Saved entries
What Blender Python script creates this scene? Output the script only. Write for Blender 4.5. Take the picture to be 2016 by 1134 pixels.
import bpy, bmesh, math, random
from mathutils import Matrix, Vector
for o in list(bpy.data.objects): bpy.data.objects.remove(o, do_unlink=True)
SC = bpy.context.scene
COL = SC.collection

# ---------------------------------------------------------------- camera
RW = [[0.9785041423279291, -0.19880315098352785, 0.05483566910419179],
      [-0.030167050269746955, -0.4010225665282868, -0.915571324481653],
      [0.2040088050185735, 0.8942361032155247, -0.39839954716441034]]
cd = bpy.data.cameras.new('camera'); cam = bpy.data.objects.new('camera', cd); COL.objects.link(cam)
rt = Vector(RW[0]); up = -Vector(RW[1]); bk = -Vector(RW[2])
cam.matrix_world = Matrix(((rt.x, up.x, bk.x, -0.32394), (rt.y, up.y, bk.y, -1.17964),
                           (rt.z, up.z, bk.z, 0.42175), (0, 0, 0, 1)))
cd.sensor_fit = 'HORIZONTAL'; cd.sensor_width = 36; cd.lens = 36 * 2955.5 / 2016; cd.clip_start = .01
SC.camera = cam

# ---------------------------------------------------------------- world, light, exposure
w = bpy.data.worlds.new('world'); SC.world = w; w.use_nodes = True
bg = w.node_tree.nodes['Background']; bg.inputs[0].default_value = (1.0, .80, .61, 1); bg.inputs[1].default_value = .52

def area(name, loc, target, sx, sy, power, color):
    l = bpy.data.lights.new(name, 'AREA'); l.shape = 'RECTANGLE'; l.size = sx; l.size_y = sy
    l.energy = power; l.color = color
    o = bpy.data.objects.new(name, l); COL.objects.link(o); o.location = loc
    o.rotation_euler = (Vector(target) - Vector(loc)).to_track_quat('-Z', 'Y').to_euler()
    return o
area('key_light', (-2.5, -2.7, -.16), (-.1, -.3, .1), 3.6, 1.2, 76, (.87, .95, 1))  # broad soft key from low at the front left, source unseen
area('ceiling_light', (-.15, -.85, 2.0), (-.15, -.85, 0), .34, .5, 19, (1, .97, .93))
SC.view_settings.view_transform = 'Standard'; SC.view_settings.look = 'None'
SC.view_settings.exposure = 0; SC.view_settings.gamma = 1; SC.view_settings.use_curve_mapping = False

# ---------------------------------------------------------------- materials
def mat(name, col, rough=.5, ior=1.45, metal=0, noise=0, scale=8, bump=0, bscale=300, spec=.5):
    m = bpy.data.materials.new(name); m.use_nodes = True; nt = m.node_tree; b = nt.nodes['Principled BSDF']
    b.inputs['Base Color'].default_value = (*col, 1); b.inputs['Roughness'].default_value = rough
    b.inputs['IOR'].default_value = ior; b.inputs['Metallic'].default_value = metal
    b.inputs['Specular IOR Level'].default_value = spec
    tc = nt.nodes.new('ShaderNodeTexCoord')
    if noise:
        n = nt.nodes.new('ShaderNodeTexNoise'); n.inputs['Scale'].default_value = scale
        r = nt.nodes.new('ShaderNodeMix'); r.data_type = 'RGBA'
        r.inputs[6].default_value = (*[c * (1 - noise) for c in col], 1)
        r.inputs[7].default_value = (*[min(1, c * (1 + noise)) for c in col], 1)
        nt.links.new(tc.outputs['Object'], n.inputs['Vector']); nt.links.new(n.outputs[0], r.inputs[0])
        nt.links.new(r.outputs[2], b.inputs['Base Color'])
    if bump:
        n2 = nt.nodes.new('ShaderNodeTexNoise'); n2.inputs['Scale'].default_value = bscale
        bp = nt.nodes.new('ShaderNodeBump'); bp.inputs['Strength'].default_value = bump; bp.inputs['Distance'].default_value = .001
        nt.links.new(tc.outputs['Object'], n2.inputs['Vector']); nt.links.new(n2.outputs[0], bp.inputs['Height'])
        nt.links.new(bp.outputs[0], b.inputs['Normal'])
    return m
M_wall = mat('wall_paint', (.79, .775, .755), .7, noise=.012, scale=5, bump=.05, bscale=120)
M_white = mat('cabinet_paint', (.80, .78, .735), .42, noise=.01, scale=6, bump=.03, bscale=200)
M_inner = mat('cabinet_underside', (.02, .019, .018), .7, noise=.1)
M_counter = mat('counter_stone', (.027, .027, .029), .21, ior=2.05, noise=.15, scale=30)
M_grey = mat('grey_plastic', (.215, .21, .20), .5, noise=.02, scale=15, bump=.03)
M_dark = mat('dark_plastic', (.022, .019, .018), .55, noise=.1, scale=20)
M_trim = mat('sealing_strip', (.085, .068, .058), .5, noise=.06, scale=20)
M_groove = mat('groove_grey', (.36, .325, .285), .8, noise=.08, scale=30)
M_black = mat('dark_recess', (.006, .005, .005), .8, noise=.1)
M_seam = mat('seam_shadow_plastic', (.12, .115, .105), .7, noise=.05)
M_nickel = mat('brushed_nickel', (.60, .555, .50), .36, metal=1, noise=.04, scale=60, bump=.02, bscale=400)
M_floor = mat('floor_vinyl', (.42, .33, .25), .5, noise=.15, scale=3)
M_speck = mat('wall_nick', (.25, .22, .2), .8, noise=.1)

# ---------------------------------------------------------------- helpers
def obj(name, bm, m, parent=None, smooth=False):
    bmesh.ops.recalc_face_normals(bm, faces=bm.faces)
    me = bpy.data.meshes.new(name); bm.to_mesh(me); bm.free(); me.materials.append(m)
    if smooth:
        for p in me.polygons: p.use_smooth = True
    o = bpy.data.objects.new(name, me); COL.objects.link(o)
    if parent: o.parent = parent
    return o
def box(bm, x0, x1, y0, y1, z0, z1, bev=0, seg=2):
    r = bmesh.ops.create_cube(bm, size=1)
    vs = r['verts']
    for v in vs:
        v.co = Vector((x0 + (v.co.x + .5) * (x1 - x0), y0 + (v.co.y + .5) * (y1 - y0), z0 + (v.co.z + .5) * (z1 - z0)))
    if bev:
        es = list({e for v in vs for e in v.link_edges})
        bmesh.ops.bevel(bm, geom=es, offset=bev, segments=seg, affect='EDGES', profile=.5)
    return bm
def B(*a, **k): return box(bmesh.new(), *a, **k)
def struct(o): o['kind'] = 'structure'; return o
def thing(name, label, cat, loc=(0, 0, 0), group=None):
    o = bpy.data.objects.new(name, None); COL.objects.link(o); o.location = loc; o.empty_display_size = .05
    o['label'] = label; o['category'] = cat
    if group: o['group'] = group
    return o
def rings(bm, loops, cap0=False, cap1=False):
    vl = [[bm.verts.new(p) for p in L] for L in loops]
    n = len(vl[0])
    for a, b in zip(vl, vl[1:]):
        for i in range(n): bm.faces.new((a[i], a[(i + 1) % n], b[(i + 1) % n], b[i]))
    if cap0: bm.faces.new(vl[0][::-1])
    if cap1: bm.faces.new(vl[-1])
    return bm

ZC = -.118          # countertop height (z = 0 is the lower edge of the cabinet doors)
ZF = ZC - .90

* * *

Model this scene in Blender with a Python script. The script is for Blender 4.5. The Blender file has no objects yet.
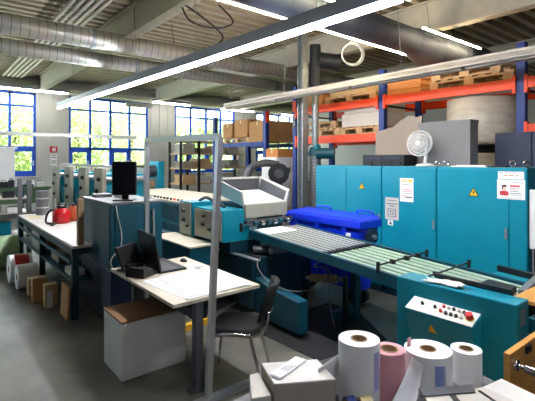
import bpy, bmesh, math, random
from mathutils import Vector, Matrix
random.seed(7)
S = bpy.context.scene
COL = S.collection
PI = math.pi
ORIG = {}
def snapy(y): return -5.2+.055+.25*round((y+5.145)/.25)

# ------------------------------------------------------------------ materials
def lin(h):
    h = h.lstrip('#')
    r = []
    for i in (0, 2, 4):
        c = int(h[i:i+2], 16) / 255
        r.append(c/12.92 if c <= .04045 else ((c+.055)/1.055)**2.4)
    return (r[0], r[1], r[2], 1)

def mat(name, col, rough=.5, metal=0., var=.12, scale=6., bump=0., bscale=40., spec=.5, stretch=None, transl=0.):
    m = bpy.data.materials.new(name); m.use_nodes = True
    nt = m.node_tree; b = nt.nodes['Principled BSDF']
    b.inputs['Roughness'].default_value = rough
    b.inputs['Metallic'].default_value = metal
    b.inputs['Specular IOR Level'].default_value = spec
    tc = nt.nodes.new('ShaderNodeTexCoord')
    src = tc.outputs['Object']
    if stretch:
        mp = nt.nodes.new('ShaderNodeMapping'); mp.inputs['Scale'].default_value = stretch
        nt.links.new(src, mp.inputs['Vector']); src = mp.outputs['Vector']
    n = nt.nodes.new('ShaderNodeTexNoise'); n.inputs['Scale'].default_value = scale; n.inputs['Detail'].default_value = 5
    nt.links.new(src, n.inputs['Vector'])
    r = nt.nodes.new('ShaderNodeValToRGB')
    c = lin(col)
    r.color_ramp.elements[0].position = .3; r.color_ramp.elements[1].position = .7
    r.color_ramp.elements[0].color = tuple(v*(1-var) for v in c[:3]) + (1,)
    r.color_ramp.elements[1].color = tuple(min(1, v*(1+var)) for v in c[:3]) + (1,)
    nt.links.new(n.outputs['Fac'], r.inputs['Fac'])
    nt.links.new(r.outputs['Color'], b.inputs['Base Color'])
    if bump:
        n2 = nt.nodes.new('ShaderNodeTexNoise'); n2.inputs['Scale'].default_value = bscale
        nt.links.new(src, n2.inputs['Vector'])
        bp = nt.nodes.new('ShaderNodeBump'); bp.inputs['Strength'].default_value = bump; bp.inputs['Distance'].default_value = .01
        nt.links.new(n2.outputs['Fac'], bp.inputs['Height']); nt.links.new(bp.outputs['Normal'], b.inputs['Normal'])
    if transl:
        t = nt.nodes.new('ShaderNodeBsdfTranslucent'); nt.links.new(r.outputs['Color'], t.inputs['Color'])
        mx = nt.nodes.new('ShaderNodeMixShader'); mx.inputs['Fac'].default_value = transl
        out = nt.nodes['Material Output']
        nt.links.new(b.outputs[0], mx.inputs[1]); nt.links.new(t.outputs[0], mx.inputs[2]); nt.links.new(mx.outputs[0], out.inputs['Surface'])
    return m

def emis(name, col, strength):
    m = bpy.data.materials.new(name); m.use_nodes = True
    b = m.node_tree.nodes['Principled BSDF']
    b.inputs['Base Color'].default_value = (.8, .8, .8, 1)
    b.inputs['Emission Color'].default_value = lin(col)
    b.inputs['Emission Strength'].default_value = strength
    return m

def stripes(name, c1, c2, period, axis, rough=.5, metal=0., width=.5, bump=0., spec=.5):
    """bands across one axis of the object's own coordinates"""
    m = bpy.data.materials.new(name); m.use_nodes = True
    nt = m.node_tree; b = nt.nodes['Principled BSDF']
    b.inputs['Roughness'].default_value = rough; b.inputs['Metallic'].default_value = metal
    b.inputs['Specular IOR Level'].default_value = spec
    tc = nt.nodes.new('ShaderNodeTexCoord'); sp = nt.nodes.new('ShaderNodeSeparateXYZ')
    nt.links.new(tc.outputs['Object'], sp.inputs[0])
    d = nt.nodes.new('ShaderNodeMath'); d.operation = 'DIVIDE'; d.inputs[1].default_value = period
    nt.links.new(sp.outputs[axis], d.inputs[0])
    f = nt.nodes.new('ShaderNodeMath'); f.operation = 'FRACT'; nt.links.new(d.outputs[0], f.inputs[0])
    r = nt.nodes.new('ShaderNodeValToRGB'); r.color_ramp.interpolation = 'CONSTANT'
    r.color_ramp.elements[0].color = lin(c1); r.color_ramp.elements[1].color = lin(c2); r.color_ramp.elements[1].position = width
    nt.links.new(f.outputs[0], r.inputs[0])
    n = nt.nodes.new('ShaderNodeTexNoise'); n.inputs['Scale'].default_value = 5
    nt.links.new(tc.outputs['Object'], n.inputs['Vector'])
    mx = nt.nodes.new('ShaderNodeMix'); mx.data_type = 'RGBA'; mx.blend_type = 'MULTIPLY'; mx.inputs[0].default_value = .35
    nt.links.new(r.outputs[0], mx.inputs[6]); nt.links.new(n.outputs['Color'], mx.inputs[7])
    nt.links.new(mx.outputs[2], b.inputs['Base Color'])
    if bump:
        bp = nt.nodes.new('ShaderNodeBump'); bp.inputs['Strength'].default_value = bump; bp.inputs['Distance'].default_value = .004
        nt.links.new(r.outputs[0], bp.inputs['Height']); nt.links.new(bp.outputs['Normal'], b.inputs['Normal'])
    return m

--

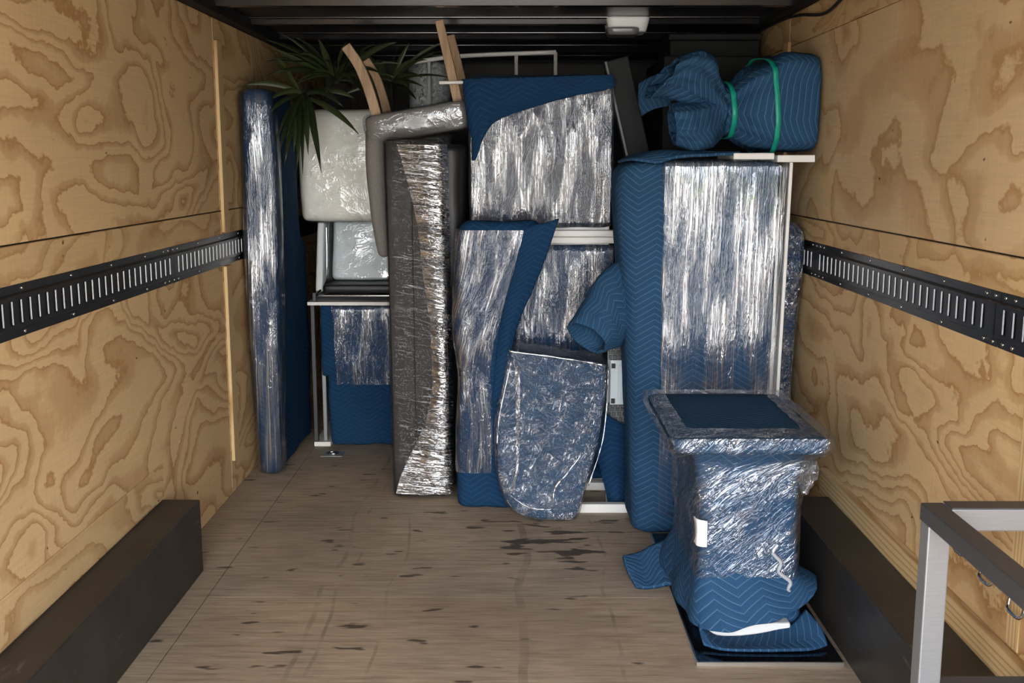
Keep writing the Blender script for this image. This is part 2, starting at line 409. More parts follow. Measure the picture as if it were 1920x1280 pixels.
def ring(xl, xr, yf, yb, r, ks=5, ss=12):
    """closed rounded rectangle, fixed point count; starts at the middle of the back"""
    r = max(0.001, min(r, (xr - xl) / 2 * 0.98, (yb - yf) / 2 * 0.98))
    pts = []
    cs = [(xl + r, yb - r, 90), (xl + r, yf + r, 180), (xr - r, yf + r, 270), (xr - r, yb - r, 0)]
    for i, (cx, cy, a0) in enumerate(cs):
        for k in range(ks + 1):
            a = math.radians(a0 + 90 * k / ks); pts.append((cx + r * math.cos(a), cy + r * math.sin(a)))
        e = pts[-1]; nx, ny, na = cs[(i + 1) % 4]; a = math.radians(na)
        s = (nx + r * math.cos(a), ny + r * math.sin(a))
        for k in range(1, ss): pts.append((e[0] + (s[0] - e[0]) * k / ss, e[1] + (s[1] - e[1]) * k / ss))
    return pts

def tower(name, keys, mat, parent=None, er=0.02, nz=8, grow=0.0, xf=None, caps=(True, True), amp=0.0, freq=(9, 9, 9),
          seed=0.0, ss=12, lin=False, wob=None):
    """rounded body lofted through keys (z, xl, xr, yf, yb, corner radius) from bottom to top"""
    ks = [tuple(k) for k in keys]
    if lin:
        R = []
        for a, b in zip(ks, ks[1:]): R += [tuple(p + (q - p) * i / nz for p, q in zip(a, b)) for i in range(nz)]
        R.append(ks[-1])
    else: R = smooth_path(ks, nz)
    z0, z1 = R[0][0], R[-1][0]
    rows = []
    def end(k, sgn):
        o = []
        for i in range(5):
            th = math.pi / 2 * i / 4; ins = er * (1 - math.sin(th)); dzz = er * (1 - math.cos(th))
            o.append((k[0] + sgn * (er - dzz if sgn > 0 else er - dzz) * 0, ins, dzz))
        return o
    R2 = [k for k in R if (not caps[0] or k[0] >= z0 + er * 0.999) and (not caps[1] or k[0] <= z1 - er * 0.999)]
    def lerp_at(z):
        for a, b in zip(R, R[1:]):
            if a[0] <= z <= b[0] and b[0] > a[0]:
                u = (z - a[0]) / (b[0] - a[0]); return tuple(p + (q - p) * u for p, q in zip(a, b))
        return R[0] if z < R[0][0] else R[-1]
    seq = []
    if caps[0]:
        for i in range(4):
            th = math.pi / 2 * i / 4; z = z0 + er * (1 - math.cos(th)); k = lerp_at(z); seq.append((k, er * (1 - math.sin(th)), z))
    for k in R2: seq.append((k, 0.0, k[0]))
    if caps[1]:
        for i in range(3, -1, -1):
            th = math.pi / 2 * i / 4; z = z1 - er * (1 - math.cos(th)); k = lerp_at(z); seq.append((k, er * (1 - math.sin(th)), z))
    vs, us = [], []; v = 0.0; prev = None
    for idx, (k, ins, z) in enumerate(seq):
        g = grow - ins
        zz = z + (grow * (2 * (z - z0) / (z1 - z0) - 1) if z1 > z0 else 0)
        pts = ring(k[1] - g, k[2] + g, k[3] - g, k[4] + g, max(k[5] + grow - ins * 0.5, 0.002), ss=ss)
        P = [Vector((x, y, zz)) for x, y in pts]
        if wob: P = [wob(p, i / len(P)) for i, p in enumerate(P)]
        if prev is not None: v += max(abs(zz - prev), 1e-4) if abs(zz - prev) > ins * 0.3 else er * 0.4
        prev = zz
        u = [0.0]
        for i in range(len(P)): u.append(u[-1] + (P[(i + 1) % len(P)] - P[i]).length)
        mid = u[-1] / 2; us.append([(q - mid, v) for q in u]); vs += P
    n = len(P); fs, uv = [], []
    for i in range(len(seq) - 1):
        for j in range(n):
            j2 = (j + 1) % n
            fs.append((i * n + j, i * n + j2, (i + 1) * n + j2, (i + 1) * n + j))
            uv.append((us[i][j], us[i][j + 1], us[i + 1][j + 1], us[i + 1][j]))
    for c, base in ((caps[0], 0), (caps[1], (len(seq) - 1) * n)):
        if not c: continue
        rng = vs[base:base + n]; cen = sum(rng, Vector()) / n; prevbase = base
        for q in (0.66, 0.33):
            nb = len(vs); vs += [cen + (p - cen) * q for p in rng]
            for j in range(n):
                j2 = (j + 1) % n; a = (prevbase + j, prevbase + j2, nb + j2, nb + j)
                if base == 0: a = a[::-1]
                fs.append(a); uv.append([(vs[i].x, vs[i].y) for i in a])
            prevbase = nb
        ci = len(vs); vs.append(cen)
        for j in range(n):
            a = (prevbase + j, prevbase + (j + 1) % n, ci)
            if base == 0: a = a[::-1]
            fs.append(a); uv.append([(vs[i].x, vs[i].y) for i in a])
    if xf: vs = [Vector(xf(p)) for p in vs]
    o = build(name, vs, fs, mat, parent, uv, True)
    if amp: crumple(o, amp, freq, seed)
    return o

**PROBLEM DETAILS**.
Set down, without pictures, the lines between the line holding "Model this scene" and the line holding "return (r[0], r[1], r[2], 1)", both inclusive.

**TASK ANSWER**.
Model this scene in Blender with a Python script. The script is for Blender 4.5. The Blender file has no objects yet.
import bpy, bmesh, math, random
from mathutils import Vector, Matrix
random.seed(7)
S = bpy.context.scene
COL = S.collection
PI = math.pi
ORIG = {}
def snapy(y): return -5.2+.055+.25*round((y+5.145)/.25)

# ------------------------------------------------------------------ materials
def lin(h):
    h = h.lstrip('#')
    r = []
    for i in (0, 2, 4):
        c = int(h[i:i+2], 16) / 255
        r.append(c/12.92 if c <= .04045 else ((c+.055)/1.055)**2.4)
    return (r[0], r[1], r[2], 1)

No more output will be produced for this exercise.